Start

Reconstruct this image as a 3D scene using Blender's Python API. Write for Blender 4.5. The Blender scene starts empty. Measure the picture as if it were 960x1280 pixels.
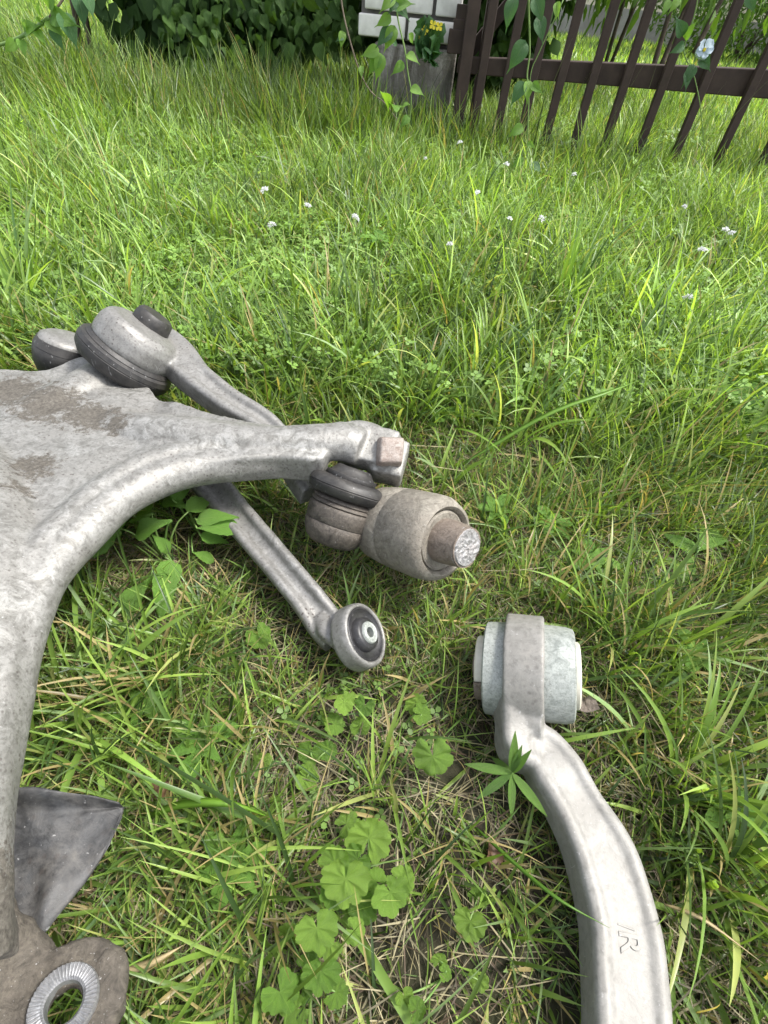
import bpy, bmesh, math, random
import numpy as np
from mathutils import Vector, Matrix, noise
from mathutils.bvhtree import BVHTree

random.seed(7); RNG = np.random.default_rng(11)
scene = bpy.context.scene
COL = scene.collection

# ------------------------------------------------------------------ camera
F_PX, NX, NY, CAM_H = 610.0, -60.0, 568.0, 0.36
_d = np.array([NX, -NY, -F_PX]); _d /= np.linalg.norm(_d)
_z = -_d; _fw = np.array([0, 0, -1.0]); _y = _fw - _fw.dot(_z)*_z; _y /= np.linalg.norm(_y)
_x = np.cross(_y, _z)
CM = np.array([_x, _y, _z])
CP = np.array([0, 0, CAM_H])
cam_data = bpy.data.cameras.new('camera')
cam = bpy.data.objects.new('camera', cam_data); COL.objects.link(cam)
m4 = Matrix([[CM[i][j] for j in range(3)] + [0] for i in range(3)] + [[0, 0, 0, 1]])
m4.translation = Vector(CP)
cam.matrix_world = m4
cam_data.sensor_fit = 'VERTICAL'; cam_data.sensor_height = 36.0; cam_data.lens = F_PX/1280*36.0
cam_data.clip_start = 0.005; cam_data.clip_end = 400
scene.camera = cam
scene.render.resolution_x, scene.render.resolution_y = 768, 1024

# ------------------------------------------------------------------ light
SUN_EL, SUN_AZ = math.radians(58), math.radians(82)   # azimuth measured from +y towards +x
world = bpy.data.worlds.new('World'); scene.world = world; world.use_nodes = True
wn = world.node_tree.nodes; wl_ = world.node_tree.links
bg = wn['Background']
sky = wn.new('ShaderNodeTexSky'); sky.sky_type = 'NISHITA'; sky.sun_disc = False
sky.sun_elevation = SUN_EL; sky.sun_rotation = SUN_AZ
sky.air_density = 1.0; sky.dust_density = 3.0; sky.ozone_density = 1.0
hs = wn.new('ShaderNodeHueSaturation'); hs.inputs['Saturation'].default_value = 0.35
wl_.new(sky.outputs[0], hs.inputs['Color']); wl_.new(hs.outputs[0], bg.inputs['Color'])
bg.inputs['Strength'].default_value = 0.15
sun_d = bpy.data.lights.new('sun', 'SUN'); sun_d.energy = 2.2; sun_d.angle = math.radians(12); sun_d.color = (1, .96, .89)
sun = bpy.data.objects.new('sun', sun_d); COL.objects.link(sun)
sdir = Vector((math.sin(SUN_AZ)*math.cos(SUN_EL), math.cos(SUN_AZ)*math.cos(SUN_EL), math.sin(SUN_EL)))
sun.rotation_euler = sdir.to_track_quat('Z', 'Y').to_euler()
sun.location = sdir*20
scene.view_settings.view_transform = 'Standard'; scene.view_settings.look = 'None'
scene.view_settings.exposure = 1.35; scene.view_settings.gamma = 1
scene.cycles.max_bounces = 8; scene.cycles.transparent_max_bounces = 8

# ------------------------------------------------------------------ helpers
def ray(px, py): return CM @ np.array([px-480.0, 640.0-py, -F_PX])
def P(px, py, h=0.0):
    r = ray(px, py); return Vector(CP + (h-CAM_H)/r[2]*r)
def PY(px, py, y):
    r = ray(px, py); return Vector(CP + y/r[1]*r)
def PZ(px, py, depth):
    r = ray(px, py); return Vector(CP + depth/F_PX*r)
def proj(V):
    c = (V - CP) @ CM
    zz = np.maximum(-c[..., 2], 1e-6)
    return 480 + c[..., 0]*F_PX/zz, 640 - c[..., 1]*F_PX/zz, -c[..., 2]
def dirc(dx, dy, dz): return Vector(CM @ np.array([dx, dy, dz])).normalized()
def dirv(px, py, dx, dy, dz):
    """direction given as right / up / towards the viewer, as seen around one pixel"""
    r = Vector(ray(px, py)).normalized(); u = Vector(CM @ np.array([1.0, 0, 0])); v = Vector(CM @ np.array([0, 1.0, 0]))
    u = (u - r*u.dot(r)).normalized(); v = (v - r*v.dot(r)).normalized()
    return (u*dx + v*dy - r*dz).normalized()
def lerp(a, b, t): return a + (b-a)*t

def cr(pts, n):
    """Catmull-Rom through a list of tuples/vectors, n samples."""
    A = np.array([list(p) for p in pts], float)
    A = np.vstack([2*A[0]-A[1], A, 2*A[-1]-A[-2]])
    m = len(A)-3; out = []
    for i in range(n):
        u = i/(n-1)*m; k = min(int(u), m-1); t = u-k
        p0, p1, p2, p3 = A[k], A[k+1], A[k+2], A[k+3]
        out.append(.5*((2*p1)+(-p0+p2)*t+(2*p0-5*p1+4*p2-p3)*t*t+(-p0+3*p1-3*p2+p3)*t**3))
    return np.array(out)

def wloc(o):
    v = Vector((0, 0, 0))
    while o is not None: v = v + o.location; o = o.parent
    return v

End

_Work to complete:_ Restate exactly, please, only the lines between the start of the data and the line containing "scene.render.resolution_x, scene.render.resolution_y = 768, 1024", both ends included, skipping the pictures.

_Exercise output:_
Reconstruct this image as a 3D scene using Blender's Python API. Write for Blender 4.5. The Blender scene starts empty. Measure the picture as if it were 960x1280 pixels.
import bpy, bmesh, math, random
import numpy as np
from mathutils import Vector, Matrix, noise
from mathutils.bvhtree import BVHTree

random.seed(7); RNG = np.random.default_rng(11)
scene = bpy.context.scene
COL = scene.collection

# ------------------------------------------------------------------ camera
F_PX, NX, NY, CAM_H = 610.0, -60.0, 568.0, 0.36
_d = np.array([NX, -NY, -F_PX]); _d /= np.linalg.norm(_d)
_z = -_d; _fw = np.array([0, 0, -1.0]); _y = _fw - _fw.dot(_z)*_z; _y /= np.linalg.norm(_y)
_x = np.cross(_y, _z)
CM = np.array([_x, _y, _z])
CP = np.array([0, 0, CAM_H])
cam_data = bpy.data.cameras.new('camera')
cam = bpy.data.objects.new('camera', cam_data); COL.objects.link(cam)
m4 = Matrix([[CM[i][j] for j in range(3)] + [0] for i in range(3)] + [[0, 0, 0, 1]])
m4.translation = Vector(CP)
cam.matrix_world = m4
cam_data.sensor_fit = 'VERTICAL'; cam_data.sensor_height = 36.0; cam_data.lens = F_PX/1280*36.0
cam_data.clip_start = 0.005; cam_data.clip_end = 400
scene.camera = cam
scene.render.resolution_x, scene.render.resolution_y = 768, 1024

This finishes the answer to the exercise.